Requirement: Find and return each line containing "script".
/---
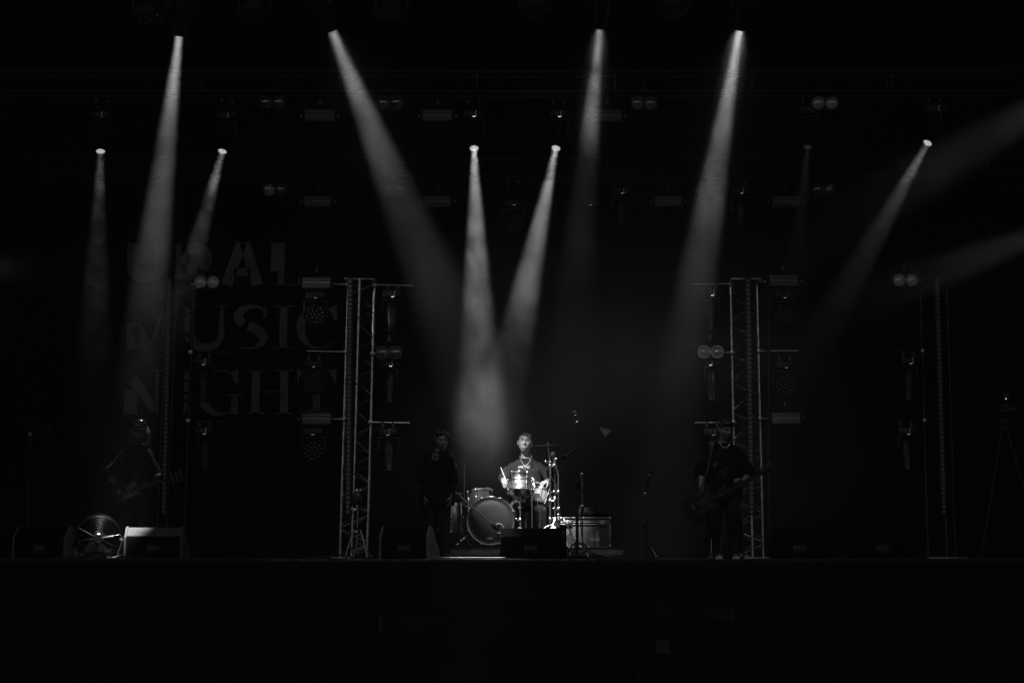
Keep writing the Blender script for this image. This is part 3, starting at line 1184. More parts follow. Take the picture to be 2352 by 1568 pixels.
# ------------------------------------------------------------------ drums
def lug(parent, a, r, z0, z1, m='chrome'):
    c, s = math.cos(a), math.sin(a)
    mb = MB()
    rot = Matrix.Rotation(a, 3, 'Z')
    mb.box((c * (r + .012), s * (r + .012), (z0 + z1) / 2), (.022, .018, min(.05, (z1 - z0) * .45)), rot=rot, bevel=.005)
    mb.cyl((c * (r + .016), s * (r + .016), z0 - .008), (c * (r + .016), s * (r + .016), z1 + .012), .0045, n=8)
    for z in (z0, z1):
        mb.box((c * (r + .012), s * (r + .012), z), (.022, .018, .014), rot=rot, bevel=.003)
        mb.sph((c * (r + .016), s * (r + .016), z + (.016 if z == z1 else -.012)), .0075, 8, 6)
    return mb.build('lug', m, parent)


def drum(name, label, c, r, h, wrap, rot, nl=8, top='drum_head_pale', bottom='drum_head_pale', phase=0.2):
    """a drum whose axis is local z; c is its middle"""
    t = empty(name, c, rot)
    tag(t, label, 'drum')
    MB().lathe([(r - .006, -h / 2), (r, -h / 2 + .004), (r, h / 2 - .004), (r - .006, h / 2)], 48).build('shell', wrap, t)
    for z, m in ((h / 2, top), (-h / 2, bottom)):
        s = 1 if z > 0 else -1
        MB().lathe([(r + .002, z), (r + .001, z + s * .006), (.002, z + s * .0065)], 40, cap=False).build('drum_head', m, t)
        MB().lathe([(r + .006, z - s * .012), (r + .011, z - s * .012), (r + .011, z + s * .012), (r + .002, z + s * .014), (r + .004, z + s * .009)], 48).build('hoop', 'chrome', t)
    for k in range(nl):
        lug(t, phase + 2 * math.pi * k / nl, r, -h / 2 + .002, h / 2 - .002)
    return t


YBD = 22.72
bc = P(1127, 1196, YBD)
br = .300
bass = empty('bass_drum', bc, (R(90), 0, R(-5)))      # local z points to the audience
tag(bass, 'big bass drum standing on its side with a dark front head and white sticker', 'drum')
MB().lathe([(br - .012, -.44), (br - .004, -.435), (br - .004, -.012), (br - .012, -.006)], 64).build('shell', 'drum_wrap', bass)
for z0, nm in ((0, 'hoop'), (-.45, 'hoop')):
    MB().lathe([(br - .004, z0 - .03), (br + .012, z0 - .03), (br + .014, z0 + .012), (br + .008, z0 + .018), (br - .004, z0 + .016), (br - .008, z0)], 72).build(nm, 'chrome' if z0 == 0 else 'drum_black', bass)
hd = MB()
hd.lathe([(br - .002, -.002), (br - .02, .004), (br * .6, .006), (.002, .007)], 56, cap=False)
hd.build('front_head', 'drum_head', bass)
MB().lathe([(br - .006, .004), (br - .01, .008), (br - .034, .0072), (br - .036, .005)], 56, cap=False).build('muffle_ring', 'drum_black', bass)
px_, pz_ = .105, -.098
MB().torus((px_, pz_, .009), .062, .010, (0, 0, 1), 32, 8).build('port_ring', 'drum_head_pale', bass)
MB().lathe([(.056, .0078), (.002, .0085)], 24, Matrix.Translation((px_, pz_, 0)), cap=False).build('port_hole', 'black_cloth', bass)
st = MB().box((-.010, -.226, .009), (.082, .028, .002)).build('sticker', 'sticker', bass)
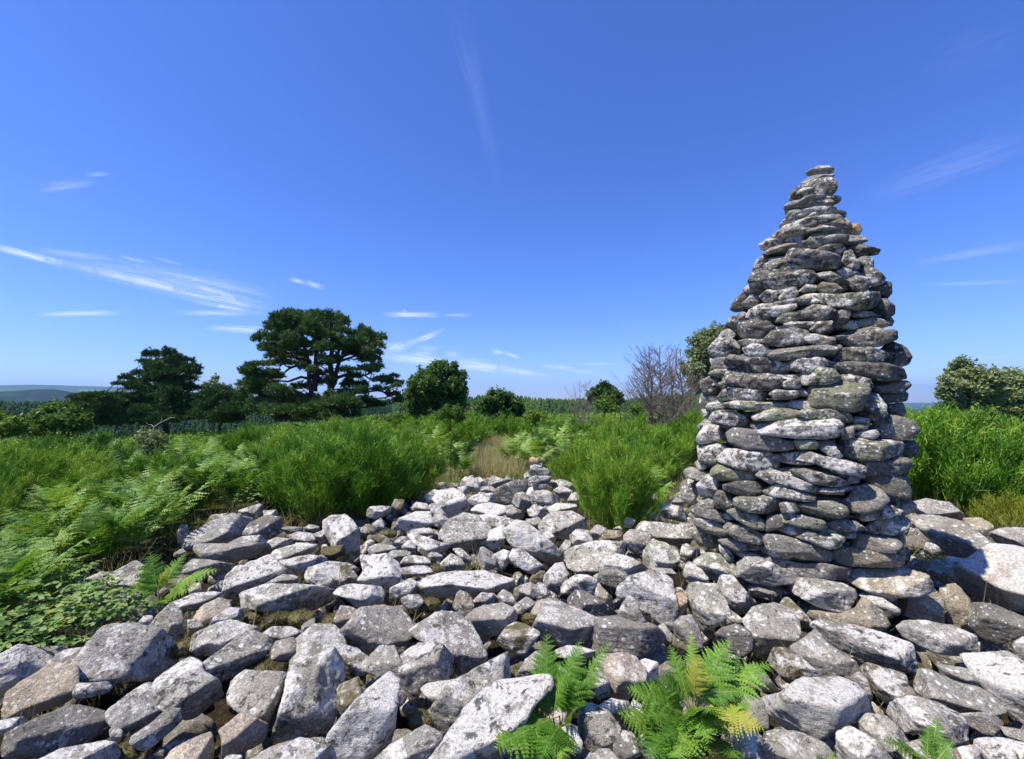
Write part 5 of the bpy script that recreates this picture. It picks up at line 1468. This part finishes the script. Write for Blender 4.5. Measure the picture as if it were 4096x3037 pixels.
def tree(name, crop, blobs, D, base_px, mat, label, cat="tree", pine=False, size=.13, dens=1.0, trunks=(), limbs=(), trunk_r=.16, group=None, seed=1, spray=0, flat=.85, infill=()):
    ox, oy, s = crop
    r = np.random.default_rng(seed)
    px = lambda x, y: ((ox + x * s) / 4, (oy + y * s) / 4)
    bx, by = px(*base_px)
    B = at_depth(bx, by, D); B[2] = float(ground_z(B[0], B[1])) - .05
    root = empty(name, B)
    tag(root, label, cat, group)
    rb = np.random.default_rng(seed + 500)
    for (ex, ey, ea, eb, en, er) in infill:
        for _ in range(en):
            a_, q_ = rb.uniform(0, 6.28), math.sqrt(rb.uniform(0, 1))
            blobs = blobs + [(ex + math.cos(a_) * q_ * ea, ey + math.sin(a_) * q_ * eb, er * rb.uniform(.6, 1.2), er * rb.uniform(.4, .75))]
    cs = []
    xs = [b[0] for b in blobs]; halfw = (max(xs) - min(xs)) / 2 * s / 4 / FPX * D
    midx = (max(xs) + min(xs)) / 2
    parts = []
    for (x, y, rx, ry) in blobs:
        k = s / 4 / FPX * D
        e = 1 - ((x - midx) * k / (halfw + .3)) ** 2
        dd = r.uniform(-1, 1) * .75 * halfw * math.sqrt(max(e, .05))
        c = at_depth(*px(x, y), D + dd); k2 = s / 4 / FPX * (D + dd) * (1.12 if pine else 1)
        rad = np.array([rx * k2, max(min(rx, 2 * ry) * k2 * flat, .25), ry * k2 * (1.25 if pine else 1)])
        cs.append((c, rad))
        n = int(dens * (rad[0] * rad[2] * 3.14) / (size * size) * (9.5 if pine else 3.2)) + 10
        V, F = tufts(c, rad, n, r, pine, size)
        parts.append((V - B, F))
        # sprays of twigs breaking the outline
        for _ in range(spray):
            u = r.normal(size=3); u[2] = abs(u[2]); u /= np.linalg.norm(u)
            p = c + u * rad * .9; q = c + u * rad * r.uniform(1.15, 1.45) + [0, 0, .1]
            V, F = tufts((p + q) / 2, np.array([.12, .12, .5 * np.linalg.norm(q - p) + .1]), 10, r, pine, size)
            parts.append((V - B, F))
    V, F = merge(parts)
    crown = link("crown", np_mesh("crown", V, F), mat, root)
    tp = []
    pt = lambda x, y, dd=0: at_depth(*px(x, y), D + dd) - B
    for path in trunks:
        pts = [pt(x, y, (i - .0) * .12 * (1 if k % 2 else -1)) for k, tr_ in enumerate([path]) for i, (x, y) in enumerate(tr_)]
        fine = np.concatenate([wander(pts[i], pts[i + 1], 5, .03, r)[:-1] for i in range(len(pts) - 1)] + [[pts[-1]]])
        if len(path) and path is trunks[0]: fine[0][2] = -.1
        tube(tp, fine, trunk_r * (1 if path is trunks[0] else .7), trunk_r * .35, 8)
    if not trunks:
        top = np.mean([c for c, _ in cs], 0) - B
        tube(tp, wander([0, 0, -.1], top, 7, .03, r), trunk_r, trunk_r * .4, 7)
    for path in limbs:
        pts = [pt(x, y, r.uniform(-.3, .3)) for x, y in path]
        fine = np.concatenate([wander(pts[i], pts[i + 1], 4, .05, r)[:-1] for i in range(len(pts) - 1)] + [[pts[-1]]])
        tube(tp, fine, trunk_r * .5, trunk_r * .12, 5)
    allp = np.concatenate([p[0] for p in tp])
    for c, rad in cs:                              # a limb into every mass of leaves
        q = c - B; cand_ = allp[(allp[:, 2] < q[2] + .1)]
        if len(cand_) == 0: cand_ = allp
        p = cand_[np.argmin(np.linalg.norm(cand_ - q, axis=1) + np.abs(cand_[:, 2] - q[2] + .5) * .3)]
        tube(tp, wander(p, q, 5, .06, r), trunk_r * .22, trunk_r * .06, 4)
        for _ in range(3):
            e = q + r.normal(0, .6, 3) * rad
            tube(tp, wander(q - (q - p) * .3, e, 4, .06, r), trunk_r * .09, trunk_r * .03, 3)
    V, F = merge(tp)
    link("trunk", np_mesh("trunk", V, F, True), M_BARK, root)
    return root

K1 = (900, 1200, 800 / 2228); K2 = (0, 1350, 900 / 2228); K3 = (1600, 1380, 600 / 2228); K4 = (2200, 1250, 700 / 2228); K5 = (3600, 1350, 496 / 1024)
BIG = [(620,220,110,80),(560,320,120,80),(760,200,130,70),(830,270,120,80),(700,340,130,70),(920,220,80,60),(1100,200,120,65),(1020,260,100,70),(1220,230,100,70),(1330,270,55,70),
 (1180,330,150,70),(960,360,140,60),(1300,370,120,50),(1100,410,150,45),(430,410,90,42),(350,450,48,42),(560,440,110,42),(500,530,110,45),(430,560,50,20),(700,550,100,65),(820,520,100,50),(940,510,90,50),
 (1060,550,90,50),(1190,550,90,42),(760,640,110,40),(560,640,115,40),(640,700,110,32),(1340,500,110,55),(1480,480,120,60),(1560,370,85,55),(1520,320,28,40),(1650,420,110,45),(1750,430,45,42),
 (1600,500,110,45),(1660,600,85,50),(1520,600,90,45),(1400,600,90,42),(1680,680,55,50),(1560,680,90,38),(1700,750,70,32),(1550,780,110,35),(1440,860,90,45),(350,730,125,30),(480,720,100,32),(280,740,55,22),
 (350,830,115,34),(480,850,110,55),(330,900,120,42),(220,950,100,34),(450,950,140,60),(300,1030,165,60),(1750,890,105,36),(1880,860,55,26),(1900,930,85,28),(1800,1000,50,16),(1880,1060,80,30),(1950,1130,80,50),
 (600,1020,130,60),(500,1130,150,75),(700,1120,170,80),(850,980,90,45),(1040,830,60,40),(1060,930,70,45),(880,1200,190,85),(1100,1200,180,80),(1300,1150,170,75),(1400,960,110,50),(1500,1030,100,38),
 (1550,1150,140,60),(1250,1280,230,75),(1000,1310,200,65),(650,1250,210,75),(400,1200,150,75),(700,1330,150,55),(1700,1180,100,40),(1350,780,60,30)]
tree("pine_tree", K1, BIG, 36, (1160, 1380), M_PINE, "biggest pine with a broad layered dark crown and several bare trunks", pine=True, size=.27, dens=1.0, trunk_r=.3, seed=3, infill=[(850, 320, 380, 150, 26, 90), (1480, 480, 220, 110, 12, 80), (380, 900, 220, 130, 14, 80), (850, 550, 420, 70, 14, 80), (620, 520, 150, 100, 6, 70), (900, 1200, 560, 130, 26, 100), (1600, 700, 110, 120, 6, 70), (1450, 1000, 260, 90, 8, 60), (1850, 930, 90, 60, 4, 50), (1100, 760, 260, 140, 9, 55), (850, 700, 300, 80, 7, 70)],
     trunks=[[(1160, 1380), (1170, 900), (1180, 620), (1200, 350)], [(1160, 1040), (1235, 880), (1265, 640), (1290, 420)], [(1040, 1300), (960, 1000), (935, 800), (920, 620), (800, 380)], [(1000, 1020), (1015, 620), (1000, 420)]],
     limbs=[[(950, 880), (850, 855), (620, 900), (400, 930)], [(1180, 1060), (1400, 1030), (1700, 1010), (1900, 1040)], [(940, 700), (720, 760), (560, 860)], [(1200, 1060), (1600, 990), (1950, 1100)], [(1180, 700), (1400, 640), (1600, 600)],
            [(1020, 1120), (760, 1000), (480, 1080)], [(1240, 870), (1480, 840), (1740, 900)], [(925, 640), (700, 620), (500, 560)], [(1265, 650), (1500, 500), (1700, 430)]])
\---
Response:
Keep writing the Blender script for this image. This is part 3, starting at line 1184. More parts follow. Take the picture to be 2352 by 1568 pixels.
Write part 5 of the bpy script that recreates this picture. It picks up at line 1468. This part finishes the script. Write for Blender 4.5. Measure the picture as if it were 4096x3037 pixels.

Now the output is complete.